Good sisters. I usually wait until I’ve finished watching (or reading) something to recommend, but I can’t stop talking about Bad Sisters on Apple TV. I’m about halfway through and I wish I could just sit and watch the next 5 episodes right now. It’s created by my hero Sharon Horgan, who stars as the eldest of five sisters living outside Dublin who take matters into their own hands when they can no longer put up with the abusive behavior of one sister’s husband. So, so good. Also, Horgan's earlier show, Catastrophe, was outstanding.
Forget Wordle. The word game I’m obsessed with is Spelling Bee (also through the NYTimes). To play, you must see how many words you can make with that day’s 7 letters. The catch is that they are presented in a hive shape, with one letter surrounded by the others and every word must contain that middle letter. And there’s always at least one panagram, that brings bonus points. On Monday, I reached “Genius” level and felt very pleased with myself (even though like the crossword puzzle, that’s probably the easiest day of the week). I shared my Times subscription with my younger daughter this summer so she could play, and some nights I log in when I’m sitting in bed to discover she’s already found 40 words.
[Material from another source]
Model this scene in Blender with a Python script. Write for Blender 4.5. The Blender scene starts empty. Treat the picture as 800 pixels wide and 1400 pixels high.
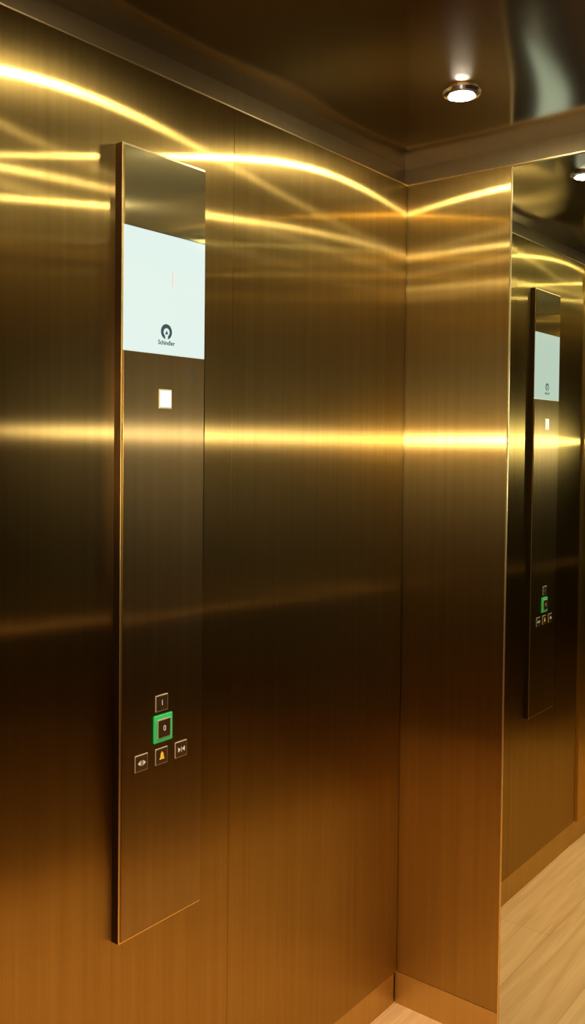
import bpy, bmesh, math
from mathutils import Vector, Matrix
sc=bpy.context.scene
sc.view_settings.view_transform='Standard'
sc.view_settings.look='None'
sc.view_settings.gamma=.90

def col(c): return (c[0],c[1],c[2],1)
def newmat(n):
    m=bpy.data.materials.new(n); m.use_nodes=True
    nt=m.node_tree; nt.nodes.clear()
    return m,nt,nt.nodes.new('ShaderNodeOutputMaterial')
def principled(n,c,metal=0,rough=.5,spec=.5,coat=0,emit=None,es=0):
    m,nt,o=newmat(n); b=nt.nodes.new('ShaderNodeBsdfPrincipled')
    b.inputs['Base Color'].default_value=col(c); b.inputs['Metallic'].default_value=metal
    b.inputs['Roughness'].default_value=rough; b.inputs['Specular IOR Level'].default_value=spec
    b.inputs['Coat Weight'].default_value=coat; b.inputs['Coat Roughness'].default_value=.02
    if emit: b.inputs['Emission Color'].default_value=col(emit); b.inputs['Emission Strength'].default_value=es
    nt.links.new(b.outputs[0],o.inputs[0]); return m
def emission(n,c,s):
    m,nt,o=newmat(n); e=nt.nodes.new('ShaderNodeEmission')
    e.inputs[0].default_value=col(c); e.inputs[1].default_value=s
    nt.links.new(e.outputs[0],o.inputs[0]); return m
def brushed(n,c1,c2,r1=.20,a1=.885,r2=.37,a2=.60,mixf=.35,grain=(0,0,1),bump=.03):
    """brushed metal : two anisotropic glossy lobes, streak noise along the grain"""
    m,nt,o=newmat(n); N=nt.nodes.new; L=nt.links.new
    tc=N('ShaderNodeTexCoord'); mp=N('ShaderNodeMapping')
    s=[900 if g==0 else 4 for g in grain]; mp.inputs['Scale'].default_value=s
    L(tc.outputs['Object'],mp.inputs[0])
    nz=N('ShaderNodeTexNoise'); nz.inputs['Scale'].default_value=1; nz.inputs['Detail'].default_value=3
    L(mp.outputs[0],nz.inputs['Vector'])
    mp2=N('ShaderNodeMapping'); mp2.inputs['Scale'].default_value=[60 if g==0 else .8 for g in grain]
    L(tc.outputs['Object'],mp2.inputs[0])
    nz2=N('ShaderNodeTexNoise'); nz2.inputs['Scale'].default_value=1; L(mp2.outputs[0],nz2.inputs['Vector'])
    av=N('ShaderNodeMath'); av.operation='ADD'; L(nz.outputs[0],av.inputs[0]); L(nz2.outputs[0],av.inputs[1])
    hf=N('ShaderNodeMath'); hf.operation='MULTIPLY'; hf.inputs[1].default_value=.5; L(av.outputs[0],hf.inputs[0])
    cr=N('ShaderNodeValToRGB'); cr.color_ramp.elements[0].position=.3; cr.color_ramp.elements[1].position=.7
    cr.color_ramp.elements[0].color=col(c1); cr.color_ramp.elements[1].color=col(c2)
    L(hf.outputs[0],cr.inputs[0])
    bp=N('ShaderNodeBump'); bp.inputs['Strength'].default_value=bump; bp.inputs['Distance'].default_value=.001
    L(nz.outputs[0],bp.inputs['Height'])
    tg=N('ShaderNodeCombineXYZ')
    for i in range(3): tg.inputs[i].default_value=grain[i]
    gs=[]
    for r,a in((r1,a1),(r2,a2)):
        g=N('ShaderNodeBsdfAnisotropic'); g.distribution='GGX'
        g.inputs['Roughness'].default_value=r; g.inputs['Anisotropy'].default_value=a
        L(cr.outputs[0],g.inputs['Color']); L(tg.outputs[0],g.inputs['Tangent']); L(bp.outputs[0],g.inputs['Normal'])
        gs.append(g)
    mx=N('ShaderNodeMixShader'); mx.inputs[0].default_value=mixf
    L(gs[0].outputs[0],mx.inputs[1]); L(gs[1].outputs[0],mx.inputs[2])
    L(mx.outputs[0],o.inputs[0]); return m

M_gold=brushed('brushed_gold',(.378,.248,.068),(.470,.318,.098))
M_gold2=brushed('brushed_gold_light',(.60,.38,.09),(.70,.46,.12),mixf=.7)
M_copface=brushed('brushed_gold_panel',(.40,.268,.092),(.48,.332,.126),r1=.20,a1=.87,r2=.42,mixf=.42)
M_glass=brushed('polished_header',(.56,.44,.18),(.58,.46,.20),r1=.08,a1=.7,r2=.40,mixf=.18,bump=0)
M_dark=brushed('brushed_bronze_dark',(.10,.06,.02),(.13,.08,.03))
M_door=brushed('door_dark_steel',(.04,.035,.028),(.055,.045,.035))
M_recess=brushed('recess_bronze',(.26,.19,.09),(.30,.22,.105),r1=.4,a1=.3,r2=.6,a2=.2)
M_base=brushed('baseboard_gold',(.60,.42,.16),(.68,.50,.2),r1=.35,a1=.6)
M_edge=principled('gold_edge',(.9,.68,.32),1,.3)
M_darkmetal=principled('dark_metal',(.10,.06,.03),1,.4)  # plain dark metal for the control panel body and roof slab
M_mirror=principled('mirror_glass',(.66,.71,.61),1,.0)
M_ring=principled('chrome_ring',(.7,.68,.62),1,.2)
M_steel=principled('steel_rail',(.55,.40,.26),1,.45)
M_lamp=emission('lamp_emit',(1,.97,.84),520)
M_eye=emission('lamp_small_emit',(1,.95,.85),40)
M_scr=principled('screen',(.02,.02,.02),0,.08,emit=(.68,.79,.74),es=1.12)
M_scr_dark=principled('screen_ink',(.02,.05,.07),0,.5)
M_scr_white=emission('screen_white',(.68,.79,.74),1.12)
M_digit=emission('screen_digit',(.95,.75,.62),1.0)
M_white=principled('label_white',(.75,.75,.65),0,.4,emit=(.8,.8,.65),es=.2)
M_btn=principled('button_face',(.30,.2,.09),1,.35)
M_btnrim=principled('button_rim',(.85,.75,.55),.7,.4)
M_sym=principled('button_symbol',(.8,.75,.6),0,.4,emit=(.8,.75,.6),es=.05)
M_green=principled('green_halo',(.05,.42,.12),0,.4,emit=(.04,.6,.12),es=.25)
M_yellow=principled('bell_yellow',(.8,.5,.05),0,.4,emit=(.9,.55,.05),es=.2)

# ceiling : polished bronze sheet
M_ceil,nt,o=newmat('polished_bronze')
b=nt.nodes.new('ShaderNodeBsdfPrincipled'); b.inputs['Base Color'].default_value=(.72,.63,.50,1)
b.inputs['Metallic'].default_value=1; b.inputs['Roughness'].default_value=.14
tc=nt.nodes.new('ShaderNodeTexCoord'); nz=nt.nodes.new('ShaderNodeTexNoise'); nz.inputs['Scale'].default_value=1.6
nz.inputs['Detail'].default_value=0
bp=nt.nodes.new('ShaderNodeBump'); bp.inputs['Strength'].default_value=.65; bp.inputs['Distance'].default_value=.07
nt.links.new(tc.outputs['Object'],nz.inputs['Vector']); nt.links.new(nz.outputs[0],bp.inputs['Height'])
nt.links.new(bp.outputs[0],b.inputs['Normal']); nt.links.new(b.outputs[0],o.inputs[0])

# floor : oak planks
M_floor,nt,o=newmat('oak_planks'); N=nt.nodes.new; L=nt.links.new
tc=N('ShaderNodeTexCoord'); mp=N('ShaderNodeMapping'); mp.inputs['Rotation'].default_value=(0,0,math.radians(90))
L(tc.outputs['Object'],mp.inputs[0])
bk=N('ShaderNodeTexBrick'); bk.inputs['Scale'].default_value=1; bk.inputs['Brick Width'].default_value=1.2
bk.inputs['Row Height'].default_value=.19; bk.inputs['Mortar Size'].default_value=.0007
bk.inputs['Color1'].default_value=(.77,.47,.22,1); bk.inputs['Color2'].default_value=(.82,.52,.25,1)
bk.inputs['Mortar'].default_value=(.45,.27,.12,1); L(mp.outputs[0],bk.inputs['Vector'])
mp2=N('ShaderNodeMapping'); mp2.inputs['Scale'].default_value=(38,2.0,1); L(tc.outputs['Object'],mp2.inputs[0])
ng=N('ShaderNodeTexNoise'); ng.inputs['Scale'].default_value=1.0; ng.inputs['Detail'].default_value=6; ng.inputs['Distortion'].default_value=.8
L(mp2.outputs[0],ng.inputs['Vector'])
cr=N('ShaderNodeValToRGB'); cr.color_ramp.elements[0].color=(.80,.70,.58,1); cr.color_ramp.elements[0].position=.3
cr.color_ramp.elements[1].color=(1.06,1.02,.97,1); cr.color_ramp.elements[1].position=.65
L(ng.outputs[0],cr.inputs[0])
mx=N('ShaderNodeMix'); mx.data_type='RGBA'; mx.blend_type='MULTIPLY'; mx.inputs[0].default_value=.8
L(bk.outputs[0],mx.inputs[6]); L(cr.outputs[0],mx.inputs[7])
b=N('ShaderNodeBsdfPrincipled'); b.inputs['Roughness'].default_value=.45; L(mx.outputs[2],b.inputs['Base Color']); L(b.outputs[0],o.inputs[0])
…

So my advice is start playing today but don’t share with people who are smarter than you.
Summer of Ann Patchett. I spent the month of August with the writer Ann Patchett. I mean, not IRL, but while listening to two of the audiobook versions of her novels. I started with The Dutch House, delightfully narrated by the actor Tom Hanks, and was so sad when it ended. So I started Commonwealth, narrated by the actor Hope Davis, and it was equally wonderful. Complicated family dynamics and children who grow up but remain trapped by things that went wrong in the past? Sign me up.
Do not order these. My mom sent me a bag of these very dangerous little individually wrapped almond butter cakes and it’s an absolute miracle that some are still in the bag one week later. Beyond delicious.